Note, also, that in the treatment above there is no time-dependence incorporated in the notation; however, a time-dependent treatment readily follows, and may be incorporated either as explicit time-dependent modulations in the expansion of the wavefunctions for a given case, or implicitly in the radial matrix elements. Examples of the former include, e.g. a rotational or vibrational wavepacket, or a time-dependent laser field. The rotational wavepacket case is discussed herein (see Sect. 3.3.2).
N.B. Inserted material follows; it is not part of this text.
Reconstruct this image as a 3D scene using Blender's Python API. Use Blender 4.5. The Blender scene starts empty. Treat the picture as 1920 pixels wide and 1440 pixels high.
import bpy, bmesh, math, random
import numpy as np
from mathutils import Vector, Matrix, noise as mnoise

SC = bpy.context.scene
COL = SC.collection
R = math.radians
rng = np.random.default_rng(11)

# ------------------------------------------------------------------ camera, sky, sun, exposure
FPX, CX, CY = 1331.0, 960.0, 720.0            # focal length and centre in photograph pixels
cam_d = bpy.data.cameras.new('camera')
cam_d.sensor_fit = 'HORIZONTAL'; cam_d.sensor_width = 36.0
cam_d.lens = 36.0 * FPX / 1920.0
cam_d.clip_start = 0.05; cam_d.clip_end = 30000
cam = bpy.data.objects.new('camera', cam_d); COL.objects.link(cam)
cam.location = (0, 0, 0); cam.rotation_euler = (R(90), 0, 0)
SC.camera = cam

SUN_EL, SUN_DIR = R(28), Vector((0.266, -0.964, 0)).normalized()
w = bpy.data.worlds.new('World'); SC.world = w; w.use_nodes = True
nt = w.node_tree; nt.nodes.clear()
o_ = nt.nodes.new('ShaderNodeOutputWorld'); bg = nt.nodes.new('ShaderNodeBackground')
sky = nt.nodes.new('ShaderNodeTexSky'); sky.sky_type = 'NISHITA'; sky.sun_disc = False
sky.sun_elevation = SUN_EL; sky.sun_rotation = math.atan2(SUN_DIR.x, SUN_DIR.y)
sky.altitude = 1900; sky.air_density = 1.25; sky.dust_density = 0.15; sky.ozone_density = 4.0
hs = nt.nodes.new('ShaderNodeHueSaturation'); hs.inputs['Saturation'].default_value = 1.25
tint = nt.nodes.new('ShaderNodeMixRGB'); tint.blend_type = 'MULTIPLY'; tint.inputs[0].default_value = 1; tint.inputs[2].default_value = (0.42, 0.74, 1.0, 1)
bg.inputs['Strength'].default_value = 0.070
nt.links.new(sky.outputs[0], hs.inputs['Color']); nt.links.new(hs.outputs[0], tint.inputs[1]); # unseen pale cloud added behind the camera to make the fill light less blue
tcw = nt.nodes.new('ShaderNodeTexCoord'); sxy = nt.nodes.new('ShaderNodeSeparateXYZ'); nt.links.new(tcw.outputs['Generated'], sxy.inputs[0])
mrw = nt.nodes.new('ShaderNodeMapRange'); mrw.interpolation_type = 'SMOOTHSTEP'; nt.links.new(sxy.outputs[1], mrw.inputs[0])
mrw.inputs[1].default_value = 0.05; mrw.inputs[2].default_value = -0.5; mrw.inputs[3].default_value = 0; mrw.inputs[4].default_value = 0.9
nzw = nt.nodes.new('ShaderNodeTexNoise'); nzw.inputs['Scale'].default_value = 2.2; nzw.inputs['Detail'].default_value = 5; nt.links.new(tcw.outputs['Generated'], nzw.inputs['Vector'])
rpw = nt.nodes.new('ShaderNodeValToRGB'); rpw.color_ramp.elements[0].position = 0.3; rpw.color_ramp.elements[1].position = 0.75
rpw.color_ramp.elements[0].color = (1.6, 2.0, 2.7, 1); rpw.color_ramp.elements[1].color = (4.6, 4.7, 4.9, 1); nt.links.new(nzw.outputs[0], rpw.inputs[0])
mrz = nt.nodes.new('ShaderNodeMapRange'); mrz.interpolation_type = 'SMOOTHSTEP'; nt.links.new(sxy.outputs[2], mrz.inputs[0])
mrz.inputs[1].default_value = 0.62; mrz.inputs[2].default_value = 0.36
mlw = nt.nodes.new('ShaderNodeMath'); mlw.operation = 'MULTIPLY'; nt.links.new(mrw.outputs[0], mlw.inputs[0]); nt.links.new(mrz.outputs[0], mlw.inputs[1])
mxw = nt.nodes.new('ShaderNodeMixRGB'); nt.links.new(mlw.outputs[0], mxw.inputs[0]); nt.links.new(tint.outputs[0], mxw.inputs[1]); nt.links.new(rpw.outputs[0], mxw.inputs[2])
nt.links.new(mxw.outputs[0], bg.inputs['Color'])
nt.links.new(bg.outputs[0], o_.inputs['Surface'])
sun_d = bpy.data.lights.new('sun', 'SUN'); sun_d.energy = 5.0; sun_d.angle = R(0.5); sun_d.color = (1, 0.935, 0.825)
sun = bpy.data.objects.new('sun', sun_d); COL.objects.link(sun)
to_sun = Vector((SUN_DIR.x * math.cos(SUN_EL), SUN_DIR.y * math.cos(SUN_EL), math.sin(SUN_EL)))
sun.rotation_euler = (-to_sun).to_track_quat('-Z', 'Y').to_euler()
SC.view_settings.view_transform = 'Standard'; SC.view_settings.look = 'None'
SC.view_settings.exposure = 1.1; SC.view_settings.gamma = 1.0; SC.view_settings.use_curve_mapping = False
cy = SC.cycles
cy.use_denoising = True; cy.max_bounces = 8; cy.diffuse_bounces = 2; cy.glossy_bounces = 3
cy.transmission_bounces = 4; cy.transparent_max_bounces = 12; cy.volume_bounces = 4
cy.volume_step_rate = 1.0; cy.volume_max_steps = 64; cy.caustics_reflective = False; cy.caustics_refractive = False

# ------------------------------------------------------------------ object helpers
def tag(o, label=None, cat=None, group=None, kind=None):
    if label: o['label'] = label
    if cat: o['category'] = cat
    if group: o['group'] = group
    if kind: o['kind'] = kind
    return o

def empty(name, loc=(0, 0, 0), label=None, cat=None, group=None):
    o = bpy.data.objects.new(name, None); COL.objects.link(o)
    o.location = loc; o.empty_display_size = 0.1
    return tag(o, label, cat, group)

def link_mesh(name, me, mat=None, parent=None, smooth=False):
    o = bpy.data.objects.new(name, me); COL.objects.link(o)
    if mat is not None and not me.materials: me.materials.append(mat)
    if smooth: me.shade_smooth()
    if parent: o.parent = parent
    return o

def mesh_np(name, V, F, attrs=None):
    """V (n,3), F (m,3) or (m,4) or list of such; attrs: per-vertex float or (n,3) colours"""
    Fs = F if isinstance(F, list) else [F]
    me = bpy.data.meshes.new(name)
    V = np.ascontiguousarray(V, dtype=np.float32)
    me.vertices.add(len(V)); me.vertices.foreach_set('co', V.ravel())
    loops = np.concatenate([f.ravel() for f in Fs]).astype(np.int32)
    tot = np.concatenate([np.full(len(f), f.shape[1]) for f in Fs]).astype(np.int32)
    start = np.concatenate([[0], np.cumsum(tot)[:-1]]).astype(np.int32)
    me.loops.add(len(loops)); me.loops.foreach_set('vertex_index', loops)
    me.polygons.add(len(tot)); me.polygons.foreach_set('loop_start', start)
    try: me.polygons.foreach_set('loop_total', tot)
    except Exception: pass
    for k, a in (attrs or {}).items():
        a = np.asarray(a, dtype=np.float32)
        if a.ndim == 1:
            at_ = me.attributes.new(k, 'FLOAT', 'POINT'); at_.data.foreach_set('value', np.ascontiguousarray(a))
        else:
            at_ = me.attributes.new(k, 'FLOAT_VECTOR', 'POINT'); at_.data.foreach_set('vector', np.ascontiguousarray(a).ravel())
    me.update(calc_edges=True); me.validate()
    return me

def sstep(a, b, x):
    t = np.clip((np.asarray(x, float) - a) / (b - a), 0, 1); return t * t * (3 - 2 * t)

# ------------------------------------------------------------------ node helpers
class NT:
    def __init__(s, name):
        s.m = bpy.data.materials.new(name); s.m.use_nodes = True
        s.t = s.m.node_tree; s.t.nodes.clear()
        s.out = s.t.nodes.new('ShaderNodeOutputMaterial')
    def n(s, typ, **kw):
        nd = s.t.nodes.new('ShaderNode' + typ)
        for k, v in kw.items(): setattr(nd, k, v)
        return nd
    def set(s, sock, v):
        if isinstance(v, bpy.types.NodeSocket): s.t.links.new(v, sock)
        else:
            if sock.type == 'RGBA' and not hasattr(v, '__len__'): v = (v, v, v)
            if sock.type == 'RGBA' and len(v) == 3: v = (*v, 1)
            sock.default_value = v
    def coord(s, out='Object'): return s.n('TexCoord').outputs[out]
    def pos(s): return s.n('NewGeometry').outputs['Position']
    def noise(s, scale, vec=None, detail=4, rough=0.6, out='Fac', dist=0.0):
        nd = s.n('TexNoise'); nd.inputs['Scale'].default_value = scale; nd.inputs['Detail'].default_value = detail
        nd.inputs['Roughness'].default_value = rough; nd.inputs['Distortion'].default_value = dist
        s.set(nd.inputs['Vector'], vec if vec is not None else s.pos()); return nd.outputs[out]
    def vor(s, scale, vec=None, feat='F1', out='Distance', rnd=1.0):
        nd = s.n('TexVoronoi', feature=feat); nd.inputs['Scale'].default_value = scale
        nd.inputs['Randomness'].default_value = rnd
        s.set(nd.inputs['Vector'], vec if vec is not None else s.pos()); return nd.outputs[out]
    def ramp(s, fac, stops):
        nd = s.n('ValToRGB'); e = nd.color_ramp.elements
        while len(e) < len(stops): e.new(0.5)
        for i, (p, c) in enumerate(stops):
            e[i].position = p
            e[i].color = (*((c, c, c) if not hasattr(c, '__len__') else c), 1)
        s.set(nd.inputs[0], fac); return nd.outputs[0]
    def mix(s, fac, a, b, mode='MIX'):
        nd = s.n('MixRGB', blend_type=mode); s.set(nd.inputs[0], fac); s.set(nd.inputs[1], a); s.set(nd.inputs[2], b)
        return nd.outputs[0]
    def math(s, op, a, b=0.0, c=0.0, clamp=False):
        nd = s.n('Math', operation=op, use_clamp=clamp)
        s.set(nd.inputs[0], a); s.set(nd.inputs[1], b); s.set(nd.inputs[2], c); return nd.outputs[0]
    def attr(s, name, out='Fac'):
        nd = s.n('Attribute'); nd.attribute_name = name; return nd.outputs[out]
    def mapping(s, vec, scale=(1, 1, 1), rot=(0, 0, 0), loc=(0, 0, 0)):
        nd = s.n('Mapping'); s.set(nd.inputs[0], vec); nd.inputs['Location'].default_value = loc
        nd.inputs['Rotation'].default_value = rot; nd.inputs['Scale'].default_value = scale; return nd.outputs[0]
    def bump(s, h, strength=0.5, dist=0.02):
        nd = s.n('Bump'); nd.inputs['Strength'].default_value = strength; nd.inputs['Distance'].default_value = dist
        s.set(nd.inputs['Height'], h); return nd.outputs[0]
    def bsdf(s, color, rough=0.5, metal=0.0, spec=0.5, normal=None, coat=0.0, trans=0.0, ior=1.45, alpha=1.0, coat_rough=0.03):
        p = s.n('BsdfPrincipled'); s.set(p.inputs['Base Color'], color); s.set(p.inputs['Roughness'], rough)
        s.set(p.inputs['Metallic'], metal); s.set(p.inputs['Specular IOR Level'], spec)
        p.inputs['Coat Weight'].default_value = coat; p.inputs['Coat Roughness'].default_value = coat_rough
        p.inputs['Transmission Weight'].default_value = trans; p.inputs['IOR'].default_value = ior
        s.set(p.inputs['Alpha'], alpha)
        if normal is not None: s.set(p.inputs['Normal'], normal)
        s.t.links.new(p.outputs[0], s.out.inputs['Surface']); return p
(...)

Typically, for reconstruction experiments, a given measurement will be selected to simplify this as much as possible by, e.g., populating only a single ionic state (or states for which the corresponding observables are experimentally energetically-resolvable), and with a bandwidth \(d\bf{k}\) which is small enough such that the radial matrix elements can be assumed constant over the observation window. Importantly, the angle-resolved observables are sensitive to the magnitudes and (relative) phases of these radial matrix elements - as emphasised in the magnitude-phase form of Eq. (3.9) - and can be considered as angular interferograms. It is the interferometric nature of the PADs which enables a phase-sensitive reconstruction protocol to be pursued.